§ **SET PROBLEM**
Report how many lines include the word "from", and nothing besides that number.

§ **RAW DATA**
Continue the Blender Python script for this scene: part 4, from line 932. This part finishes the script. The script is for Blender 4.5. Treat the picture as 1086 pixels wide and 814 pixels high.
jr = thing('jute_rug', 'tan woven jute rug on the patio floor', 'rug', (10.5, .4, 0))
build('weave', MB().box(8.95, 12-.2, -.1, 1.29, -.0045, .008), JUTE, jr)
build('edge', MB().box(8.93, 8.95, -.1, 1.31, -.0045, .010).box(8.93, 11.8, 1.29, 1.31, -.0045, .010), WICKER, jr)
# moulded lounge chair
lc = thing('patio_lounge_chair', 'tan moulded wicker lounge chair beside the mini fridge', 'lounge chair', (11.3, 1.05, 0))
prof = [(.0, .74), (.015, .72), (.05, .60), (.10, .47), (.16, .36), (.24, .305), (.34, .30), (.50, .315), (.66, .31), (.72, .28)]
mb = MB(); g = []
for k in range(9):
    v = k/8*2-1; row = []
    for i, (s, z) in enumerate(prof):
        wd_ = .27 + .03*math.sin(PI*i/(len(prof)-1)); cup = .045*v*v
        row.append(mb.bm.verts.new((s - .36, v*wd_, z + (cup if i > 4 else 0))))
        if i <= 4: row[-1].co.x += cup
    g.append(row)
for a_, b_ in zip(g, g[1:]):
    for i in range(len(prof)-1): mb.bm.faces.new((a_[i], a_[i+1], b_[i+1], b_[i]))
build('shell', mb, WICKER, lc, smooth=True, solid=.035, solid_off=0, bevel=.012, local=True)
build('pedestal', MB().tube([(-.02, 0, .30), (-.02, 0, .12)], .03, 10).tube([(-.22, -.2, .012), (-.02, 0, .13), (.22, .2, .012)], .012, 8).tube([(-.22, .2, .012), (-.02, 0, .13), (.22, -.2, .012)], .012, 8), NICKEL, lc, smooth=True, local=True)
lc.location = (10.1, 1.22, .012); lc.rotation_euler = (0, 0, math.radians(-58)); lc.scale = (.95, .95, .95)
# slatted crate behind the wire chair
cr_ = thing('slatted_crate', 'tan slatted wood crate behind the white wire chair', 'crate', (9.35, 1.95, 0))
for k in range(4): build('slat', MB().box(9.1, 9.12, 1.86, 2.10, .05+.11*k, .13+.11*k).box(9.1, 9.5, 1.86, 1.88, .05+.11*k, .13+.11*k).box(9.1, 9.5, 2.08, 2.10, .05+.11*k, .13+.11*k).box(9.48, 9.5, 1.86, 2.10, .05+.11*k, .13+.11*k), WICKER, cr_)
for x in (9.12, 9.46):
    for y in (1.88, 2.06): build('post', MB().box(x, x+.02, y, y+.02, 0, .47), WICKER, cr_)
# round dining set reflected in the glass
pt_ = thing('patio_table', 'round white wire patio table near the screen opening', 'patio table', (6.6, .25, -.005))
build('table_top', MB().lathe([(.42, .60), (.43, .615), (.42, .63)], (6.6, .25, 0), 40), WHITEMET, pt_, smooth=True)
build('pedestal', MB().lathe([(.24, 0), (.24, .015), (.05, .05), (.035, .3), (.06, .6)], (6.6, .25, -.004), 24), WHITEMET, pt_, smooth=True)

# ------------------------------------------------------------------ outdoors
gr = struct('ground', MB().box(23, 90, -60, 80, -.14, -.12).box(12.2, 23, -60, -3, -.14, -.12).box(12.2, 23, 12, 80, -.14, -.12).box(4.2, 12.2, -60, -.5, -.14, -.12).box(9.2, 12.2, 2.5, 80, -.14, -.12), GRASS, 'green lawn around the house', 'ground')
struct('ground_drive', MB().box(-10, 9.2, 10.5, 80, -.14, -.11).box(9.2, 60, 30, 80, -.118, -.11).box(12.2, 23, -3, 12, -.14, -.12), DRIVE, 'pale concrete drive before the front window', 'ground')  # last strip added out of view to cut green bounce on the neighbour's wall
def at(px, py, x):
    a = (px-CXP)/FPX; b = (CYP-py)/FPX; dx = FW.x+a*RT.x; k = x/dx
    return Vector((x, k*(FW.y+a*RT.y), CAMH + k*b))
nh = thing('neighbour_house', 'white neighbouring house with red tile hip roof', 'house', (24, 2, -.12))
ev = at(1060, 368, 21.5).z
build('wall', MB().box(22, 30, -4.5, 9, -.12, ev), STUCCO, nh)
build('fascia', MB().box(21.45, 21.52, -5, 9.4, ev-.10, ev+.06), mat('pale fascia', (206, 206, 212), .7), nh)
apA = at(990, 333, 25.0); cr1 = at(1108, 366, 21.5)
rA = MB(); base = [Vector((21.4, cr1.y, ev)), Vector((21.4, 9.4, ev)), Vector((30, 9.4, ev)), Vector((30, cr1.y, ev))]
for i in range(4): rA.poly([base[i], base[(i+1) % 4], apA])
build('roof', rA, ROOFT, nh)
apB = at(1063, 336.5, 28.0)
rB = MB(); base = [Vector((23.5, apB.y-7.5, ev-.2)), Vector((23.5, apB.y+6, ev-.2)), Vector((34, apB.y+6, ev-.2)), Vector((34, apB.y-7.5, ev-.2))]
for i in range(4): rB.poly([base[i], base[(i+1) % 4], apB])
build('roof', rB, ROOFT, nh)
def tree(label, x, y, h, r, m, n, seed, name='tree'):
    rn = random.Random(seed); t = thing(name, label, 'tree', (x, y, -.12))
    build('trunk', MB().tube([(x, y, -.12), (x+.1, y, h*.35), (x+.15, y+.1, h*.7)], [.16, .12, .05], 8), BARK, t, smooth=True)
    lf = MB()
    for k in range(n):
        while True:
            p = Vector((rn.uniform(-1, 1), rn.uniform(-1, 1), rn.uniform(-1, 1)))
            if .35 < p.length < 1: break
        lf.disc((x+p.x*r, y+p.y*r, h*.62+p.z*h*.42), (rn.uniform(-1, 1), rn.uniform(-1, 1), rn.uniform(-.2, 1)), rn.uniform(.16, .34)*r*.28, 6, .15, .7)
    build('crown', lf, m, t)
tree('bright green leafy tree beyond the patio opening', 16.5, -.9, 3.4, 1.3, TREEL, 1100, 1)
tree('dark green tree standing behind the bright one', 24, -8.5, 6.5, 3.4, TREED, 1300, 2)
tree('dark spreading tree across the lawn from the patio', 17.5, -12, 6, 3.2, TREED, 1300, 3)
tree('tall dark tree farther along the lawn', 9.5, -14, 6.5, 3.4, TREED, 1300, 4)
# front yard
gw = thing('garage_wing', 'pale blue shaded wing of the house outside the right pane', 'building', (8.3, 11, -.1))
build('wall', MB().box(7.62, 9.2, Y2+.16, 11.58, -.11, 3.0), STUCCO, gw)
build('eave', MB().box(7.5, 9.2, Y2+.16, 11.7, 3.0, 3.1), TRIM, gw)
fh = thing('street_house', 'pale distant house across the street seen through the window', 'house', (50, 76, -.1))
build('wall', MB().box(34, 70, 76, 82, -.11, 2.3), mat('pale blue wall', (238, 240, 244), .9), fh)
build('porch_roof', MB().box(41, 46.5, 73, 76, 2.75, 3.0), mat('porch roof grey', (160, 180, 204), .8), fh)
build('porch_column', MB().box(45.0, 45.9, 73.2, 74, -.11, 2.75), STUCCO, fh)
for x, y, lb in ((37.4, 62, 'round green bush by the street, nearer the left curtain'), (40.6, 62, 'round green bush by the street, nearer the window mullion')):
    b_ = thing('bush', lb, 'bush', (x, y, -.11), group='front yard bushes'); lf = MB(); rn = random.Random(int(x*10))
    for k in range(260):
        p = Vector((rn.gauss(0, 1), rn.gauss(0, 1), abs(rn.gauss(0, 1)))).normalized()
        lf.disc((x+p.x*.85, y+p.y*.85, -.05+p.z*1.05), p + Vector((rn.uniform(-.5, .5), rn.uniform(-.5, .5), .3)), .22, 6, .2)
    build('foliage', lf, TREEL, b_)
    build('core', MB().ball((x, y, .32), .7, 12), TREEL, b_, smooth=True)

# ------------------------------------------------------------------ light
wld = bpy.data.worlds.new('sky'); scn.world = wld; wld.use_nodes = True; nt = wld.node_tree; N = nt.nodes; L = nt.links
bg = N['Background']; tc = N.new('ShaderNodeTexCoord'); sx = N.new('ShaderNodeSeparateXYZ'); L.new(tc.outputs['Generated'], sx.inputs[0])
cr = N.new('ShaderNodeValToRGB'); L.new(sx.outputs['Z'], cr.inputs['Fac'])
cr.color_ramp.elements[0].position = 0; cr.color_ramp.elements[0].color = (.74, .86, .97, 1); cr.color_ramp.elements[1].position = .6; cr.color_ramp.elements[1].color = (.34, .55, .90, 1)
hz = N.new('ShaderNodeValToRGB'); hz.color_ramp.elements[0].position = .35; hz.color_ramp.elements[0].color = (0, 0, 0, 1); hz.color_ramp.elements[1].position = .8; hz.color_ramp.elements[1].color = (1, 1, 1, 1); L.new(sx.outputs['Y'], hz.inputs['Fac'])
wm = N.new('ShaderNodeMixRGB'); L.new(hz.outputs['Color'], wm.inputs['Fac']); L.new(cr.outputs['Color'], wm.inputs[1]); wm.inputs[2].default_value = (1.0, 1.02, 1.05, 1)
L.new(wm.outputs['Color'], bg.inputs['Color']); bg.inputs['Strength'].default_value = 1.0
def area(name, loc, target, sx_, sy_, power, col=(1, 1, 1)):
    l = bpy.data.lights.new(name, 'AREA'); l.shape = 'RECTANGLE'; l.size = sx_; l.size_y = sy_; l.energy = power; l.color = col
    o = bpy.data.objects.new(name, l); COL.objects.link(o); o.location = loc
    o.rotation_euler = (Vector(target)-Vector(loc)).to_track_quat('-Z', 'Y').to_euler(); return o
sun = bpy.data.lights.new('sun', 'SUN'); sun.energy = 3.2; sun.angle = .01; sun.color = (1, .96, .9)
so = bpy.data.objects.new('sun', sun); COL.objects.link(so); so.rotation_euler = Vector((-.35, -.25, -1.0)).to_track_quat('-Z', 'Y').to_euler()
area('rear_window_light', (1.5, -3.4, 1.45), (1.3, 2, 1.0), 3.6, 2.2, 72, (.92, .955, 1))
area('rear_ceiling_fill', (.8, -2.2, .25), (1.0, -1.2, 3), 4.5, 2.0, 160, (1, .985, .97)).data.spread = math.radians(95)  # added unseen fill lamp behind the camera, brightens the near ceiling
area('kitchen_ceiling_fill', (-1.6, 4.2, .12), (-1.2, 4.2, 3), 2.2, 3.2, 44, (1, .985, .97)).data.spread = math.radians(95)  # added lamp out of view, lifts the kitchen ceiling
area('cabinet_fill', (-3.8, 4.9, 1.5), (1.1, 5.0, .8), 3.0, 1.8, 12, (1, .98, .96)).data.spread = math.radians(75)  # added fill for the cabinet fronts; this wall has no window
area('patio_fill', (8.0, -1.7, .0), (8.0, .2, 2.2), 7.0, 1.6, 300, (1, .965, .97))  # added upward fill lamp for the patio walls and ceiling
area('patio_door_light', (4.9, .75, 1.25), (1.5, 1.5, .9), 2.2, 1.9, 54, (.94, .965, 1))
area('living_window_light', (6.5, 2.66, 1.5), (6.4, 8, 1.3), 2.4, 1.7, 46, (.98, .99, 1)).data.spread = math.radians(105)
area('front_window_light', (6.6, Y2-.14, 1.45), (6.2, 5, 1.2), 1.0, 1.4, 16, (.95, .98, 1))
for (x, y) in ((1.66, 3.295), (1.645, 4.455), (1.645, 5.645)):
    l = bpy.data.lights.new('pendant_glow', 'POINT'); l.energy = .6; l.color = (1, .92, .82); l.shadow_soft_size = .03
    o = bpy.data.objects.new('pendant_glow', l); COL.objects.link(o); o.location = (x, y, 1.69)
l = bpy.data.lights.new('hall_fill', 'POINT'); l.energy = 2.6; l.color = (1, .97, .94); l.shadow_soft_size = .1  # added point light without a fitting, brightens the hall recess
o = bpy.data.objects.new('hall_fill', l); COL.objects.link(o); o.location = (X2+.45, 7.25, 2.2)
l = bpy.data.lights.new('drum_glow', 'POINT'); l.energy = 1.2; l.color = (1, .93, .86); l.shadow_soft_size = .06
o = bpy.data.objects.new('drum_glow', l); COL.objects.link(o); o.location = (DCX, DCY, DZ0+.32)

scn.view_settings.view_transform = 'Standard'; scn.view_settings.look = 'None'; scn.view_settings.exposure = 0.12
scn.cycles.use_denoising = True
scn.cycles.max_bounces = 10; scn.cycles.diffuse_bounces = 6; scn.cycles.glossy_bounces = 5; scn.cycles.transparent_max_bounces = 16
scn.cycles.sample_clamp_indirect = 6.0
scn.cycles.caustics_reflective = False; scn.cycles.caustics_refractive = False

§ **RESULT FOR THIS TASK**
2